Jean-Baptiste Dollé has been working for more than 10 years on the climate issue in livestock farming. He initiated the first LIFE programs dedicated to livestock farming and greenhouse gases. He reviews these different projects, their link with Life Green Sheep and the further ramifications to come.
“Work on the evaluation of greenhouse gases began at the Institut de l’Elevage in 2010 with the rise of questions about the climate impact of livestock farming. We quickly made the link between GHG emissions, carbon sequestration and practices, thanks in particular to the databases that existed within livestock advisory organizations. These data allowed us to move from equations and methods to an operational tool. The idea of Cap2er was born at that time. It was then only an excel tool but it already had this vocation to train, educate technicians and breeders.

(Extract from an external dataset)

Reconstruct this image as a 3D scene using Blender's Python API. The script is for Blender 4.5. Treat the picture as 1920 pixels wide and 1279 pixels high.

From the outset, we also took care to design a multi-criteria tool integrating other dimensions than carbon: biodiversity, water quality, air quality.
Since then, the successive European programs, in particular Life Carbon Dairy and Life Beef Carbon set up with the bovine milk and meat sectors, have made it possible to create emulation, to be recognized by the institutions (Ministries, Commission) – in particular according to participation in the various COP – and to strengthen adherence to this tool which is now a computer application and is becoming a reference at European level but also beyond livestock farming by integrating crops. We are also continuing to integrate new environmental criteria and issues such as those related to the soil fertility or the use of phytosanitary products.
At the same time, with the support of I4CE and the interprofessions CNIEL, INTERBEV and CNE, we have implemented a Low Carbon Label methodology which makes it possible to certify and promote the GHG savings obtained via CAP2ER. Today, Life Green Sheep is dedicated to sheep farming. It is part of a set of programs that go in the same direction: Life Carbon Farming to consolidate the method and the valuation of carbon credits in agriculture, on a European scale; Climate Farm Demo to widely disseminate low-carbon practices and tools; Climate Neutral Farm piloted by INRAE and focused on assessment methods, etc.
Our common challenge: to continue to disseminate the results of this work, even on farms, which show that economic, technical and environmental efficiency are completely compatible.